The Minister's reference to this convicted person as being a criminal, and to the fact that he knew a lot about this kind of person led me to think even more that I did not like at all this decision about the restoration of pension rights being left in the hands of somebody with such an attitude. I think the proper attitude to the convicted criminal who has served his sentence ought to be that he has every right to try and rehabilitate himself, no matter what the nature of his crime. I think we ought in all equity agree with that. He should not be treated as a criminal or treated on any other terms, in all justice, than as an ordinary citizen.

I see in the background of the Minister's attitude that the pension is regarded as a kind of charitable donation given to the officer who has worked for many years. Most Senators who spoke agree with me that it is not a charitable donation, but something given as part of the salary and something for which the person concerned has worked. It is a type of deferred payment and the Minister would not stand for his being deprived of it, if the man had put the money into an annuity or into savings. I, consequently, propose this amendment and I would still hope that, perhaps, the Minister would accept it, and, if he does not, that the Seanad will pass this amendment and so amend the Bill in this way.

Mr. Douglas

I have listened to the Minister's speech and what he has said has completely convinced me of the justice of Senator Sheehy Skeffington's amendment.

Question put.
The Committee divided: Tá, 17 7; Níl, 7.

  • Burke, Denis.
  • Butler, John.
  • Carton, Victor.
  • Cogan, Patrick.
  • Davidson, Mary F.
  • Guinness, Henry E.
  • Hawkins, Fred.
  • Hayes, Michael.
  • L'Estrange, Gerald.
  • Lynch, John.
  • McGuire, Edward A.
  • O'Connell, Thomas J.
  • O'Reilly, Patrick.
  • O'Sullivan, John L.
  • Prendergast, Mícheál A.
  • Ruane, Seán T.
  • Walsh, Louis.

Níl

  • Bergin, Patrick.
  • Crosbie, James.
  • Douglas, John Harold.
  • Murphy, Dominick F.
  • O'Brien, George
  • Sheehy Skeffington, Owen L.
  • Sheridan, John D.
Tellers:—Tá: Senators Burke and S.T. Ruane; Níl: Senators Crosbie and Sheehy Skeffington.
Question declared carried.
Sections 65 to 71, inclusive, and Title agreed to.
Bill reported without amendment.

I understand from the Minister that he is anxious this Bill should become law by 1st April and, for that reason, he desires the remaining stages of the Bill now. However, I will leave it to the House.

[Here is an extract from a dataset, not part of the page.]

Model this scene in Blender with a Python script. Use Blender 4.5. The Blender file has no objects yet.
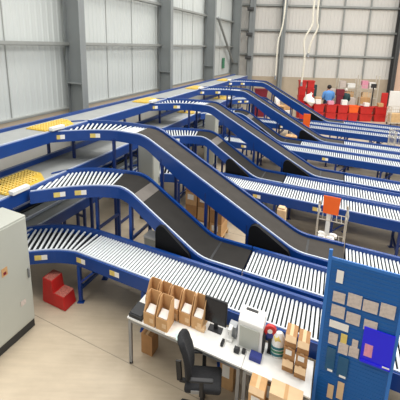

I think we had a solemn assurance from the Minister that he would consider amending Section 10. We left it on that understanding. He gave that assurance this afternoon. I think I was the last speaker and I summed up the position on which we left the section.

I think it is but right that I should explain the last thing I said on the section was that I had heard no arguments which would convince me. I think I clearly stated that.

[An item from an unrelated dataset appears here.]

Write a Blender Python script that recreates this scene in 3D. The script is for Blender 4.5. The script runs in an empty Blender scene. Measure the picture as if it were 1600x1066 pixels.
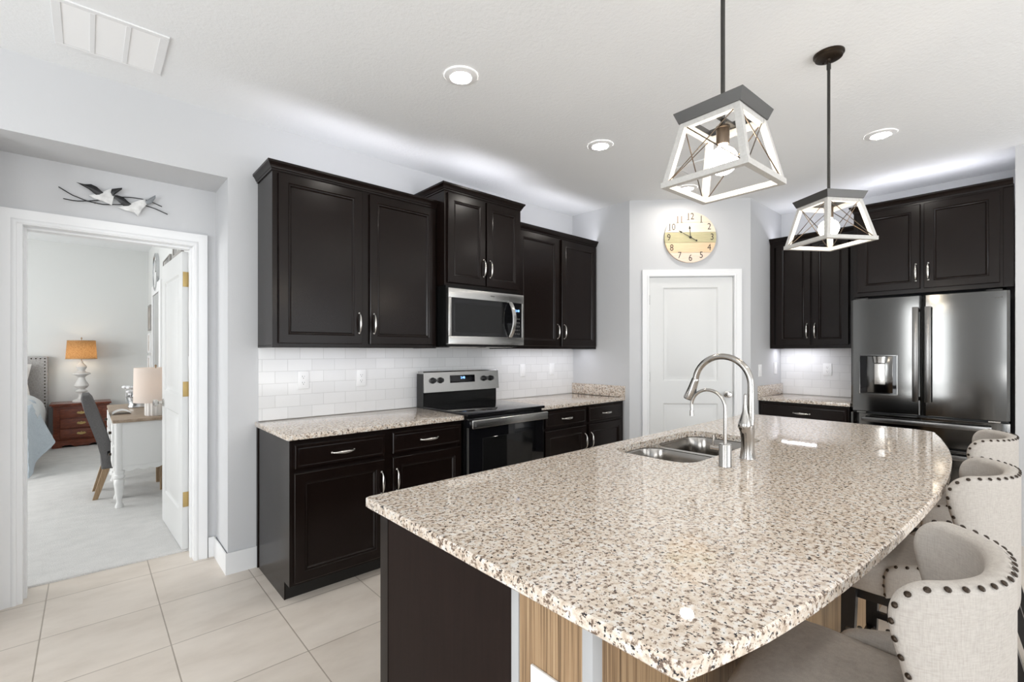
import bpy, bmesh, math, random
from mathutils import Vector as V, Matrix as M
random.seed(7)
C = bpy.context.scene.collection
PI = math.pi
# ------------------------------------------------------------------ camera, world, daylight, exposure
scn = bpy.context.scene
FPX = 729.34
cam_d = bpy.data.cameras.new('camera')
cam_d.sensor_fit = 'HORIZONTAL'
cam_d.sensor_width = 36.0
cam_d.lens = FPX / 1600 * 36.0
cam_d.shift_x = (800 - 781.9) / 1600
cam_d.shift_y = (549.04 - 533) / 1600
cam_d.clip_start = 0.02
cam = bpy.data.objects.new('camera', cam_d)
C.objects.link(cam)
cam.location = (0, 0, 1.3455)
cam.rotation_euler = (PI / 2, 0, math.radians(48.541 - 90))
scn.camera = cam
scn.view_settings.view_transform = 'Standard'
scn.view_settings.look = 'None'
scn.view_settings.gamma = 1.0
scn.view_settings.use_curve_mapping = False
scn.view_settings.exposure = 0.14
scn.cycles.max_bounces = 10
scn.cycles.diffuse_bounces = 6
scn.cycles.glossy_bounces = 5
scn.cycles.sample_clamp_indirect = 6.0
scn.cycles.caustics_reflective = False
scn.cycles.caustics_refractive = False

wd = bpy.data.worlds.new('daylight_sky')
scn.world = wd
wd.use_nodes = True
nt = wd.node_tree
bg = nt.nodes['Background']
bg.inputs['Color'].default_value = (0.80, 0.90, 1.0, 1)
bg.inputs['Strength'].default_value = 1.6

def area(name, loc, target, sx, sy, power, col=(1, 1, 1), spread=PI):
    l = bpy.data.lights.new(name, 'AREA')
    l.shape = 'RECTANGLE'
    l.size, l.size_y = sx, sy
    l.energy = power
    l.color = col
    l.spread = spread
    o = bpy.data.objects.new(name, l)
    C.objects.link(o)
    o.location = loc
    o.rotation_euler = (V(target) - V(loc)).to_track_quat('-Z', 'Y').to_euler()
    return o

# daylight entering by the glazed openings behind the camera and by the bedroom window;
# the upward front lamp and both side lamps are added fill
DAY = (1.0, 0.985, 0.965)
area('daylight_front_sky', (2.4, -3.50, 1.75), (2.6, 0, 1.2), 3.6, 1.1, 20, DAY)
area('ceiling_fill_front', (2.3, -3.40, 0.62), (2.4, -2.6, 2.7), 3.8, 1.1, 88, DAY)  # lamp added low in the opening, aimed up to brighten the ceiling
area('daylight_left', (-2.92, 1.3, 1.18), (0, 1.3, 1.18), 1.2, 2.2, 60, (0.96, 0.985, 1.0))
area('side_fill_upper', (-2.92, -1.9, 1.75), (0, -1.5, 1.4), 2.3, 1.0, 32, (0.97, 0.985, 1.0))  # added fill for faces turned to the left
area('side_fill_lower', (-2.88, -1.9, 0.95), (-2.2, -1.8, 2.7), 2.3, 0.7, 60, (0.98, 0.99, 1.0))  # its added upward half, more fill for the ceiling
area('daylight_bedroom', (-3.12, 6.4, 1.5), (0, 6.4, 1.5), 2.6, 1.6, 104, (1.0, 0.985, 0.96))
LED = (0.92, 0.92, 1.0)

# ------------------------------------------------------------------ materials
def nodes(m):
    return m.node_tree.nodes, m.node_tree.links
def mat(name, col, rough=0.5, metal=0.0, spec=0.5, coat=0.0, emit=None, strength=0.0):
    m = bpy.data.materials.new(name)
    m.use_nodes = True
    b = m.node_tree.nodes['Principled BSDF']
    b.inputs['Base Color'].default_value = (*col, 1)
    b.inputs['Roughness'].default_value = rough
    b.inputs['Metallic'].default_value = metal
    b.inputs['Specular IOR Level'].default_value = spec
    b.inputs['Coat Weight'].default_value = coat
    b.inputs['Coat Roughness'].default_value = 0.15
    if emit:
        b.inputs['Emission Color'].default_value = (*emit, 1)
        b.inputs['Emission Strength'].default_value = strength
    return m
def coords(m, scale=(1, 1, 1), loc=(0, 0, 0), rot=(0, 0, 0)):
    n, l = nodes(m)
    tc = n.new('ShaderNodeTexCoord'); mp = n.new('ShaderNodeMapping')
    mp.inputs['Scale'].default_value = scale
    mp.inputs['Location'].default_value = loc
    mp.inputs['Rotation'].default_value = rot
    l.new(tc.outputs['Object'], mp.inputs['Vector'])
    return mp.outputs['Vector']
def ramp(m, fac, stops, interp='LINEAR'):
    n, l = nodes(m)
    r = n.new('ShaderNodeValToRGB')
    r.color_ramp.interpolation = interp
    e = r.color_ramp.elements
    while len(e) < len(stops):
        e.new(0.5)
    for i, (p, c) in enumerate(stops):
        e[i].position = p
        e[i].color = (*c, 1)
    l.new(fac, r.inputs['Fac'])
    return r.outputs['Color']
def noise(m, vec, scale=5, detail=3, rough=0.5):
    n, l = nodes(m)
    t = n.new('ShaderNodeTexNoise')
    t.inputs['Scale'].default_value = scale
    t.inputs['Detail'].default_value = detail
    t.inputs['Roughness'].default_value = rough
    l.new(vec, t.inputs['Vector'])
    return t.outputs['Fac']
def bump(m, h, strength=0.2, dist=0.002):
    n, l = nodes(m)
    b = n.new('ShaderNodeBump')
    b.inputs['Strength'].default_value = strength
    b.inputs['Distance'].default_value = dist
    l.new(h, b.inputs['Height'])
    l.new(b.outputs['Normal'], n['Principled BSDF'].inputs['Normal'])
def setcol(m, c):
    n, l = nodes(m)
    l.new(c, n['Principled BSDF'].inputs['Base Color'])
def mix(m, a, b, fac, mode='MIX'):
    n, l = nodes(m)
    x = n.new('ShaderNodeMix'); x.data_type = 'RGBA'; x.blend_type = mode
    for i, v in ((0, fac), (6, a), (7, b)):
        if hasattr(v, 'links') or hasattr(v, 'is_linked'):
            l.new(v, x.inputs[i])
        elif i == 0:
            x.inputs[0].default_value = v
        else:
            x.inputs[i].default_value = (*v, 1)
    return x.outputs[2]

def paint(name, col, bscale, bstr, rough=0.75):
    m = mat(name, col, rough, spec=0.25)
    bump(m, noise(m, coords(m), bscale, 3, 0.55), bstr, 0.004)
    return m
WALL = paint('wall_paint', (0.56, 0.565, 0.575), 130, 0.10)
CEIL = paint('ceiling_paint', (0.80, 0.812, 0.82), 60, 0.5, 0.85)
BEDWALL = paint('bedroom_paint', (0.66, 0.67, 0.66), 120, 0.08)
TRIM = mat('white_trim', (0.78, 0.785, 0.79), 0.4)
DOORW = mat('white_door', (0.66, 0.665, 0.66), 0.42)
WHITEP = mat('white_plastic', (0.82, 0.82, 0.82), 0.3)
DARKSLOT = mat('dark_slot', (0.03, 0.03, 0.03), 0.6)

def espresso(name, rough, spec, k):
    m = mat(name, (0.010, 0.007, 0.006), rough, spec=spec)
    v = coords(m, (38, 38, 2.2))
    f = noise(m, v, 3, 4, 0.6)
    setcol(m, ramp(m, f, [(0.3, (0.0088 * k, 0.0050 * k, 0.0040 * k)), (0.75, (0.0125 * k, 0.0072 * k, 0.0058 * k))]))
    return m
ESP = espresso('espresso_wood', 0.23, 0.22, 0.7)
ESPM = espresso('matte_espresso_laminate', 0.55, 0.10, 1.25)
TOE = mat('toe_kick_black', (0.008, 0.007, 0.006), 0.5)

def granite():
    m = mat('speckled_granite', (0.5, 0.45, 0.4), 0.035, spec=0.5)
    n, l = nodes(m)
    v0 = coords(m)
    # large soft crystals from tan to pale grey
    base = ramp(m, noise(m, v0, 62, 3, 0.6), [(0.36, (0.51, 0.42, 0.335)), (0.45, (0.635, 0.545, 0.455)), (0.54, (0.675, 0.605, 0.525)), (0.62, (0.70, 0.67, 0.63))])
    # brown and taupe grains, then near-black mica, each with ragged edges
    g1 = noise(m, coords(m, (1, 1, 1), (3.1, 7.7, 1.3)), 92, 4, 0.66)
    brown = ramp(m, g1, [(0.37, (0.13, 0.09, 0.068)), (0.455, (0.41, 0.315, 0.24))])
    bf = ramp(m, g1, [(0.425, (1, 1, 1)), (0.46, (0, 0, 0))])
    g2 = noise(m, coords(m, (1, 1, 1), (9.2, 2.4, 5.5)), 118, 3, 0.6)
    kf = ramp(m, g2, [(0.365, (1, 1, 1)), (0.395, (0, 0, 0))])
    g3 = noise(m, coords(m, (1, 1, 1), (1.2, 5.4, 8.5)), 105, 3, 0.6)
    wf = ramp(m, g3, [(0.62, (0, 0, 0)), (0.68, (1, 1, 1))])
    c = mix(m, base, (0.71, 0.705, 0.69), wf)
    c = mix(m, c, brown, bf)
    c = mix(m, c, (0.018, 0.016, 0.018), kf)
    setcol(m, c)
    return m
GRAN = granite()

def floor_tile():
    m = mat('beige_floor_tile', (0.6, 0.54, 0.47), 0.32, spec=0.4)
    n, l = nodes(m)
    # grout lines at x = 0.2859 + k*0.4556, y = 2.5973 + k*0.4572
    v = coords(m, (1, 1, 1), (-0.2859 + 0.4556 * 20, -2.5973 + 0.4572 * 20, 0))
    b = n.new('ShaderNodeTexBrick')
    b.offset = 0.0; b.squash = 1.0
    b.inputs['Scale'].default_value = 1.0
    b.inputs['Brick Width'].default_value = 0.4556
    b.inputs['Row Height'].default_value = 0.4572
    b.inputs['Mortar Size'].default_value = 0.0028
    b.inputs['Mortar Smooth'].default_value = 0.15
    b.inputs['Color1'].default_value = (0.615, 0.555, 0.490, 1)
    b.inputs['Color2'].default_value = (0.660, 0.600, 0.535, 1)
    b.inputs['Mortar'].default_value = (0.36, 0.315, 0.265, 1)
    l.new(v, b.inputs['Vector'])
    f = noise(m, coords(m, (1.0, 2.2, 1), rot=(0, 0, 0.5)), 3.2, 6, 0.6)
    cl = ramp(m, f, [(0.30, (0.90, 0.885, 0.87)), (0.52, (1.0, 0.995, 0.99)), (0.72, (1.06, 1.06, 1.06))])
    setcol(m, mix(m, b.outputs['Color'], cl, 1.0, 'MULTIPLY'))
    inv = n.new('ShaderNodeMath'); inv.operation = 'SUBTRACT'; inv.inputs[0].default_value = 1.0
    l.new(b.outputs['Fac'], inv.inputs[1])
    bump(m, inv.outputs[0], 0.5, 0.002)
    return m
TILE = floor_tile()

def subway(name, rot, shift):
    m = mat(name, (0.8, 0.8, 0.8), 0.12, spec=0.5)
    n, l = nodes(m)
    v = coords(m, (1, 1, 1), shift, rot)
    b = n.new('ShaderNodeTexBrick')
    b.offset = 0.5; b.squash = 1.0
    b.inputs['Scale'].default_value = 1.0
    b.inputs['Brick Width'].default_value = 0.1545
    b.inputs['Row Height'].default_value = 0.0775
    b.inputs['Mortar Size'].default_value = 0.0017
    b.inputs['Mortar Smooth'].default_value = 0.4
    b.inputs['Color1'].default_value = (0.71, 0.71, 0.71, 1)
    b.inputs['Color2'].default_value = (0.76, 0.76, 0.76, 1)
    b.inputs['Mortar'].default_value = (0.58, 0.58, 0.575, 1)
    l.new(v, b.inputs['Vector'])
    setcol(m, b.outputs['Color'])
    inv = n.new('ShaderNodeMath'); inv.operation = 'SUBTRACT'; inv.inputs[0].default_value = 1.0
    l.new(b.outputs['Fac'], inv.inputs[1])
    bump(m, inv.outputs[0], 0.35, 0.0015)
    return m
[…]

But that the Minister would consider it.

And I have done that. I have considered it with my officials while the division was taking place.

I should like to oppose the suggestion that we should take the next stage now. I feel that the Minister ought to be given more time to consider, since the time he has had so far has not produced fruit.

I certainly would not like to press the matter.

I certainly was under the impression that the Minister did promise to consider.

Very well. We will leave it at that, then.

Report Stage ordered for Wednesday, 21st March.
The Seanad adjourned at 7.50 p.m., until 3 p.m. on Wednesday, 21st March.